Boa parte de um vasto material recolhido em muitos anos de pesquisas está disponível nesta página para todos os que se interessam em conhecer o futebol e outros esportes a fundo.

sexta-feira, 30 de outubro de 2015

Um jogo em Dom Pedrito

Como os amigos sabem, o operador deste blog é natural de Dom Pedrito (RS). Encontrei este bonito artigo de autoria do Kledir Ramil, da famosa dupla de cantores gaúchos, Kleiton e Kledir. É gostoso demais, daí a publicação aqui.

Futebol de Campanha

Eu estava lá no Laranjal sem nada pra fazer e apareceu o Toco dizendo que ia ter uma costelada em Dom Pedrito, na estância de um primo dele. Juntamos a turma, lotamos a Rural Willis do Joca e pegamos a estrada.

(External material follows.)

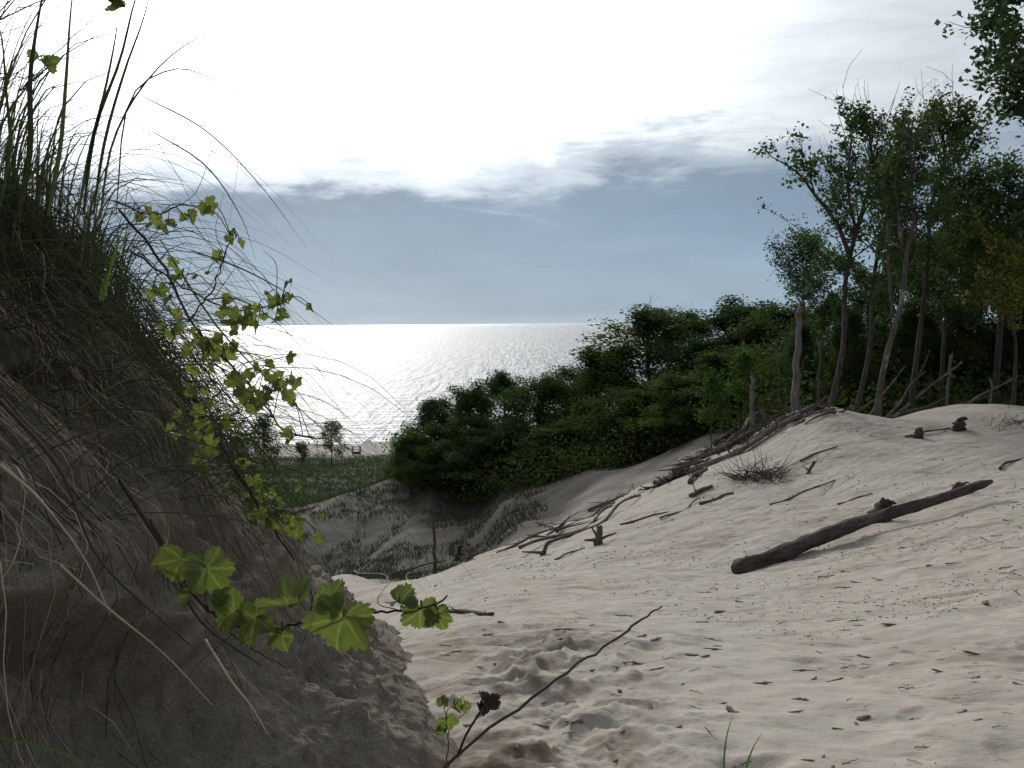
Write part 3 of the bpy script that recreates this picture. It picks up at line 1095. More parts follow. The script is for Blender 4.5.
for n_, (px, py, Y, pi, lab, lf) in enumerate(back):
    top = P(px, py, Y)
    if lf == 'leaf_gold':
        pass
    gz = hz(top[0], top[1])
    s = (top[2] - gz) / _pr_h[pi][0]
    sw = min(s, 1.0) * (0.8 if pi > 3 else 0.72)
    plant_tree('broadleaf_tree', lab, (top[0], top[1], gz - 0.1), PR[pi], rot=n_ * 2.3 + 1, scale=(sw, sw, s), leaf=lf,
               group='trees on the dune crest')

# saplings and shrubs
rg = np.random.default_rng(301)
for px, py, Y, hgt, lw, lab in ((713, 428, 33, 1.55, 0.36, 'light green bushy sapling at the foot of the dune edge left of the post'),
                                (745, 402, 34, 1.7, 0.28, 'light green slender sapling just left of the bleached post')):
    x = (px - 512) / F * Y
    top = P(px, py - hgt / Y * 1000 * 0.95, Y)
    gz = hz(x, Y)
    H = top[2] - gz
    w, f = grow(rg, sway(rg, H), 0.03, start=max(0.15, 1 - hgt / H), limbs=14, limb_len=lw * 1.5, subs=5, rise=0.9, leaf=0.12, per=7, spread=0.13)
    plant_tree('sapling', lab, (x, Y, gz - 0.05), (w, f), leaf='leaf_light', cat='sapling', names=('stem', 'crown'))

# far plants on the foredune
rg = np.random.default_rng(310)
prof_cone = lambda t: 1.15 - 0.85 * t
for nm, px, py, Y, H, lab, cat, kw in (
        ('conifer_tree', 330, 470, 172, 7.6, 'small dark layered tree standing alone on the flat before the beach', 'tree', dict(start=0.18, limbs=30, limb_len=2.9, subs=4, rise=0.0, leaf=0.36, per=7, spread=0.4, prof=prof_cone)),
        ('broadleaf_shrub', 262, 478, 150, 7.2, 'loose grey green shrub seen through the hanging vine', 'shrub', dict(start=0.1, limbs=26, limb_len=2.3, subs=5, rise=0.7, leaf=0.36, per=8, spread=0.42)),
        ('broadleaf_shrub', 236, 476, 160, 5.2, 'lower grey green shrub left of the loose shrub by the beach', 'shrub', dict(start=0.1, limbs=20, limb_len=2.0, subs=5, rise=0.7, leaf=0.36, per=8, spread=0.42)),
        ('broadleaf_shrub', 300, 466, 176, 3.2, 'small low shrub left of the lone layered tree', 'shrub', dict(start=0.1, limbs=14, limb_len=1.5, subs=4, rise=0.7, leaf=0.36, per=8, spread=0.4))):
    x = (px - 512) / F * Y
    gz = hz(x, Y)
    w, f = grow(rg, sway(rg, H), 0.12, **kw)
    plant_tree(nm, lab, (x, Y, gz - 0.1), (w, f), leaf='leaf_grey', cat=cat)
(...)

Já na chegada, nos olharam meio atravessado. É claro, se tu chega sozinho num churrasco sem ser convidado, tudo bem, sempre sobra um naco de carne. Mas levar mais oito amigos é um exagero. Além disso, no Interior ninguém gosta quando vem gente de fora, porque as gurias ficam ouriçadas.

Pra quebrar o clima pesado, Toco sugeriu pro primo que se organizasse um jogo de futebol. Os de casa contra os forasteiros, no caso, nós. Futebol de campanha é um jogo pra macho. Só quem já viu pra entender. Não tem muita regra. Com camisa pra lá, sem camisa pra cá e do pescoço pra baixo, é canela.

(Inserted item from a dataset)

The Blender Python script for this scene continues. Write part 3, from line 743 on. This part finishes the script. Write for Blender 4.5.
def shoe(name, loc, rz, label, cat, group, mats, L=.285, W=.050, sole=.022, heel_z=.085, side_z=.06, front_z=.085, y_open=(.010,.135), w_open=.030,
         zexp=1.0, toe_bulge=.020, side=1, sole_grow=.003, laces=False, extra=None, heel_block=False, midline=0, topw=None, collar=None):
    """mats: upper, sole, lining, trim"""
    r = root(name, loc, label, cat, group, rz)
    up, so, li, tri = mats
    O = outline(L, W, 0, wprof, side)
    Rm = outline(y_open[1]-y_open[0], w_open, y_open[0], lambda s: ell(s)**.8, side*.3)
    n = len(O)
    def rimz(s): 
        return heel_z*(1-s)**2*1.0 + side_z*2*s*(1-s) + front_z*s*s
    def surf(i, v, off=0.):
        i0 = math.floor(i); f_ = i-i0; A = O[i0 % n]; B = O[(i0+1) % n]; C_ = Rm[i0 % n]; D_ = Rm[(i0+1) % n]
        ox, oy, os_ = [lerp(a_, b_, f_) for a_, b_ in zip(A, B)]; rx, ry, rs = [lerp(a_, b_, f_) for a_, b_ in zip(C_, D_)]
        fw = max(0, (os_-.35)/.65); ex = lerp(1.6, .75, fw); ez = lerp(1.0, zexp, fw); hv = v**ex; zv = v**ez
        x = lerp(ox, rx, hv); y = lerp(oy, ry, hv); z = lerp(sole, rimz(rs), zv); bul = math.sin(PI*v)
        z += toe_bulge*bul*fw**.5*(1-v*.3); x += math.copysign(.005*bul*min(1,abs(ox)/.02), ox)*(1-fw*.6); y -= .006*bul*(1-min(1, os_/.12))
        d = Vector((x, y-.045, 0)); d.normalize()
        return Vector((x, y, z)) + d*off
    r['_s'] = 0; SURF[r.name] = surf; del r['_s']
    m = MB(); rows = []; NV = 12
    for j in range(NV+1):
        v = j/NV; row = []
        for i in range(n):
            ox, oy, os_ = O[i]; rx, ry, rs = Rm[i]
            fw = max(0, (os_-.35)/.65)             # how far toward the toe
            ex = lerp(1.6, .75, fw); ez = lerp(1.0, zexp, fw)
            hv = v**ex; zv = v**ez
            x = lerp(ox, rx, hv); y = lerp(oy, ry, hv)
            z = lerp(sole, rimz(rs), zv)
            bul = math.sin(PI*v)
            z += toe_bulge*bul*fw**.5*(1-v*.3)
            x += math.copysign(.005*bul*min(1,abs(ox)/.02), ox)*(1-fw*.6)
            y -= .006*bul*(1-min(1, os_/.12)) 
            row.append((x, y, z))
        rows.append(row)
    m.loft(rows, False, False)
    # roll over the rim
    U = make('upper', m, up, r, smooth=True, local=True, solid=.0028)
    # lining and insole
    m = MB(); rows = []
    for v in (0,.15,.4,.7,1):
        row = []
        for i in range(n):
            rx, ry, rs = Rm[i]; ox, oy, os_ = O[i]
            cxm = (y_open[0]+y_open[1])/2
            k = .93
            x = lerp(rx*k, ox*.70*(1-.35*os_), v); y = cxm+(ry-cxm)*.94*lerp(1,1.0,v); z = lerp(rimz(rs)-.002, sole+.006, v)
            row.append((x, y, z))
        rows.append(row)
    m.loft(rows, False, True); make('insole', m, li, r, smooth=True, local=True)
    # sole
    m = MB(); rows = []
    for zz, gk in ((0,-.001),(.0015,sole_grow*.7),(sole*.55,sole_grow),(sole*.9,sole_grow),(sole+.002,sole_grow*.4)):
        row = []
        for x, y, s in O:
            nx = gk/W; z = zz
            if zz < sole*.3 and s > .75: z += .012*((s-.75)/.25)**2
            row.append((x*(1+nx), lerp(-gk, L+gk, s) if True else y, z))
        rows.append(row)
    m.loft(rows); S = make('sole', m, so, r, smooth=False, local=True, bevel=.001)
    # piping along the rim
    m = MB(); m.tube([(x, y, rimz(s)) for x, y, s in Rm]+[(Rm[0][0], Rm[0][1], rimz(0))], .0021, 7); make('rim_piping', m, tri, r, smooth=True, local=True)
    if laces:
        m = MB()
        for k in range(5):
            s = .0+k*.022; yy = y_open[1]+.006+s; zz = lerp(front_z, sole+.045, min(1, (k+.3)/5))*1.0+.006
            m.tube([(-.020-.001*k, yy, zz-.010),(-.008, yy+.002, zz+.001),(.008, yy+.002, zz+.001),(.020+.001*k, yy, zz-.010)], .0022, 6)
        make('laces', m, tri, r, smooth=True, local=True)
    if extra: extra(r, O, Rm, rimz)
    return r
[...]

Pra quem não é gaúcho, eu preciso explicar que campanha é aquela região do Rio Grande, onde o trabalho duro e cotidiano com a agropecuária vai tornando os homens um pouco mais, digamos assim, embrutecidos. Resumindo, é terra de grosso.

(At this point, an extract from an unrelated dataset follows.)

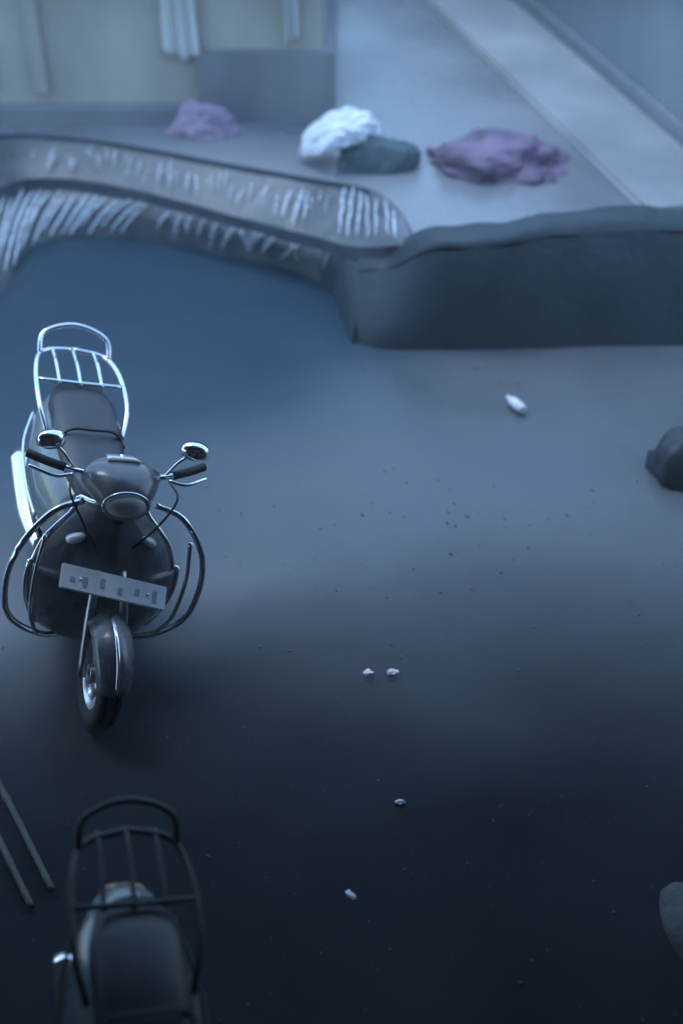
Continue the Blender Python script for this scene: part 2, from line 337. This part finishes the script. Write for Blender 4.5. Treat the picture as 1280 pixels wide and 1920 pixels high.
# ------------------------------------------------------------------ left building
bY = 10.15
xc = aty(606, 60, bY).x; xd = aty(626, 150, bY - .09).x
b = thing('plastered_building', 'grey green plastered building with dark painted dado beside the street', 'building', (xc - 3, bY, ROADZ))
def part(name, boxes, m, root, bev=0.008):
    bm = bmesh.new()
    for lo_, hi_ in boxes: box(bm, lo_, hi_, bev)
    return rel(obj(name, bm, m, smooth=False), root)
part('wall', [((-9, bY, ROADZ - .2), (xc, bY + 5, 2.5))], 'plaster', b)
zd = aty(560, 92, bY).z
part('dado', [((xc - 1.02, bY - .09, ROADZ - .1), (xd, bY + 5.1, zd))], 'dado', b)
part('plinth', [((-9, bY - .16, ROADZ - .1), (xc - 1.024, bY - .002, aty(300, 205, bY - .16).z))], 'dado', b)
for px0, px1, py in ((-60, -8, 170), (64, 92, 178)):
    p0, p1 = aty(px0, py, bY - .06), aty(px1, py, bY - .06)
    part('pilaster', [((p0.x, bY - .05, p0.z), (p1.x, bY - .003, 2.45))], 'plaster', b)
part('eave', [((-9.2, bY - .12, 2.51), (xc + .12, bY + 5.2, 2.62))], 'canopywall', b)

def hanging(px0, px1, py, seed, label):
    p0, p1 = aty(px0, py, bY - .07), aty(px1, py, bY - .07); bm = bmesh.new(); g = []
    for j in range(25):
        v = j / 24; row = []
        for i in range(29):
            u = i / 28; amp = .012 + .016 * v
            row.append(bm.verts.new((p0.x + (p1.x - p0.x) * (.5 + (u - .5) * (1 - .12 * math.sin(3 * v + seed))), bY - .075 + amp * math.sin(u * 17 + seed + .8 * math.sin(3 * v)), 2.3 + (p0.z - 2.3 + .025 * math.sin(u * 6 + seed)) * v)))
        g.append(row)
    for j in range(24):
        for i in range(28): bm.faces.new((g[j][i], g[j][i + 1], g[j + 1][i + 1], g[j + 1][i]))
    o = obj('hanging_cloth', bm, 'pale'); md = o.modifiers.new('thickness', 'SOLIDIFY'); md.thickness = .004
    return tag(o, label, 'cloth')
hanging(308, 372, 106, 1, 'broad pale cloth hanging down the front of the plastered building')
hanging(536, 558, 78, 3, 'narrow pale cloth hanging near the right corner of the plastered building')

# right compound wall along the street
q0 = at(1004, 34, ROADZ); q1 = at(1290, 280, ROADZ); d = (q0 - q1); d.z = 0; d.normalize(); nrm = Vector((d.y, -d.x, 0))
cw = thing('compound_wall', 'blue grey limewashed boundary wall along the right side of the street', 'wall', tuple(q1))
def prism(name, s0, s1, off0, off1, z0, z1, m):
    bm = bmesh.new(); base = [q1 + d * s0 + nrm * off0, q1 + d * s1 + nrm * off0, q1 + d * s1 + nrm * off1, q1 + d * s0 + nrm * off1]
    v0 = [bm.verts.new((p.x, p.y, z0)) for p in base]; v1 = [bm.verts.new((p.x, p.y, z1)) for p in base]
    bm.faces.new(v0[::-1]); bm.faces.new(v1)
    for k in range(4): bm.faces.new((v0[k], v0[(k + 1) % 4], v1[(k + 1) % 4], v1[k]))
    bmesh.ops.bevel(bm, geom=bm.edges[:], offset=.01, segments=2, affect='EDGES')
    return rel(obj(name, bm, m, smooth=False), cw)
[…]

O campinho ao lado da estância era todo esburacado e cheio de bosta de vaca. Ficava numa várzea que tinha sido plantação de arroz e depois virou um clube que, além do "estádio", tinha cancha de bocha e um bolicho pra vender cachaça.

Jogaram uma moeda pra cima e começou o entrevero.
Na falta de uma estrutura de equipe e alguma tática de jogo, combinei com os companheiros que eu seria o ponto de referência. Era só jogar a bola pra mim, que o resto eu resolvia.

Corri pro meio da área adversária e fiquei na banheira, esperando um lançamento. Não sei como, de repente a bola sobrou. Matei a redonda no peito e o zagueiro se veio na minha direção. Era um alemão de dois metros de altura, com cara de quem tomou chá de losna sem açúcar. Uma jamanta.

O índio jogava de bota, bombacha e espora chilena. E eu ali, de pé descalço. Tentei reclamar com o juiz, mas Sua Excelência estava totalmente borracho, com um apito numa mão e uma garrafa de canha na outra. Já estava naquele ponto em que dava um gole no apito e assoprava o gargalo.

Pois bem, matei a bola no peito e o animal se veio. Dei um toquinho de calcanhar e o balão de couro descreveu uma circunferência no ar, por cima daquele caminhão de carne com osso e espora chilena.

Quando o taura tentou frear, escorregou no barro, levantou as patas em direção ao céu, deu um duplo twist carpado invertido e caiu de bunda no lamaçal.

A torcida veio abaixo, às gargalhadas. Desloquei o goleiro com uma firula e joguei a bola no fundo das redes. Ato contínuo, corri pra galera e dediquei aquela obra-prima pra uma loira assanhada que estava sentada na primeira fila da arquibancada.

Nesse meio tempo o alemão já havia se levantado e veio bufando pra cima de mim. O tempo fechou. O pau comeu. O que era pra ser um jogo de futebol virou espetáculo de luta livre. Com camisa versus sem camisa.


Nunca mais pude voltar a Dom Pedrito. Juro que não foi deboche. Como é que eu ia saber que a loira era noiva do zagueiro?